Microsoft kill Clipart; and Our Childhood Dreams
Clipart is dead. Microsoft have replaced this 90’s homework rite of passage with a creative commons Bing search as announced in a recent blog post. Now our children, and our childrens children will never get to deliberate whether to use a picture of a man with a light bulb on his head, or a sailing boat to help convey their thoughts on deforestation. Tis a tragedy. Before digital cameras, or what the youth just call ‘cameras’ were commonplace, people used to have to rely on completely irrelevant and cheaply procured cartoons to illustrate their written works. These illustrations also served to use up document ‘space’ as to trick oneself that you had completed a higher word count. Let me show you how. Bottom of the second paragraph and…

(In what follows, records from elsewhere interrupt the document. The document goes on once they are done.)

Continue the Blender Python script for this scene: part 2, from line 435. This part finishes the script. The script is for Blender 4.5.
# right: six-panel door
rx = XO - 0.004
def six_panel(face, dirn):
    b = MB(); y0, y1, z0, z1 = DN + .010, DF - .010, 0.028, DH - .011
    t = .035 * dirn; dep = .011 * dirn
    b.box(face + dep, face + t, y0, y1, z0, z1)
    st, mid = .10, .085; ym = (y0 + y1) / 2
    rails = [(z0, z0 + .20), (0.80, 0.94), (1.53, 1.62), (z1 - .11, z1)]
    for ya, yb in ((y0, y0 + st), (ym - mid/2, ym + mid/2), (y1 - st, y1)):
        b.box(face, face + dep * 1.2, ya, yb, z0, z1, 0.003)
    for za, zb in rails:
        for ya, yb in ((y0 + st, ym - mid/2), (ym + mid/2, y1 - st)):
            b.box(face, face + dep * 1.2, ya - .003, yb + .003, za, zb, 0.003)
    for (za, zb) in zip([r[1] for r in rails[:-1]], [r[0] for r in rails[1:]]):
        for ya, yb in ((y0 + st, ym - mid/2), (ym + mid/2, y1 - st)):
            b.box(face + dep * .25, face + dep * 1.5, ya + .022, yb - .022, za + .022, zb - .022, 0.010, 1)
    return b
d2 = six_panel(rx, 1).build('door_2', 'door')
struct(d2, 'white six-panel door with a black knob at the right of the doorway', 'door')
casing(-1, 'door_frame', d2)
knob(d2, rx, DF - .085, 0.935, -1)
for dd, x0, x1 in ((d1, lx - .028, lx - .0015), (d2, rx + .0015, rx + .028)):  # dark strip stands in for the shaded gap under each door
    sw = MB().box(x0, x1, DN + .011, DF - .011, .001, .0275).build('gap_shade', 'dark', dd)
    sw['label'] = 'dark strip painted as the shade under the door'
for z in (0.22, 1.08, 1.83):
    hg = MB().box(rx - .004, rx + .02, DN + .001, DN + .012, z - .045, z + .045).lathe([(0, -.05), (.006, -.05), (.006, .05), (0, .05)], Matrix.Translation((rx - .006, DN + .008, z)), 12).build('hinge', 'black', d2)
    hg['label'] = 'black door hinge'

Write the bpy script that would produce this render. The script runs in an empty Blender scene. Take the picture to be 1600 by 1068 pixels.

To conclude… See, jumped straight to the end there and it looks like I’ve typed a whole page. But I haven’t, it’s just an illusion. You even had to scroll down a bit, but It's just a man looking at a bomb. One of his arms isn't even attached to his torso. You see, using Clipart was an artform. You didn't have an almost infinite album of pictures of Nicholas Cage, you had to craft your writing around which clipart was available at that time. Using a game of football as an analogy for teamwork in a company presentation? No soccer balls. Balls. But there is basketball... Deal.
Clipart stems from an era when people could actually write with a pen faster than they could type. It's almost unthinkable I know. We wrote with pens and carried our work around In bags (that we’re like laptop bags but without an extra pocket for the charger). Adding images to documents and presentations was a luxury. Hours could be spent looking for just the right Clipart to set the right tone for your work. Then on top of that you had Wordart to contend with. The younger bastard brother of Clipart - the Jon Snow. Like Snow, Wordart was young, foolish and exciting, with various different styles of kerning.
Ultimately though you would just end up picking the blue squiggly one. Every time. It wasn't just your eager execs and homework clubs using Wordart though. In 2003 at the E3 exhibition (one of the biggest events in the gaming calendar) even Nintendo, at the time, behemoths of the gaming universe got in on the act in spectacularly shocking fashion. Look at that. Check out the rest of the video for some equally as horrendous misuse. They should have just stuck with the blue squiggly one...
We’ve all been spoiled rotten with embedded media with our fancy digital images and embedded YouTube clips and we've killed Clipart. Take a moment for Clipart.... Not you Paperclip. Back in your box.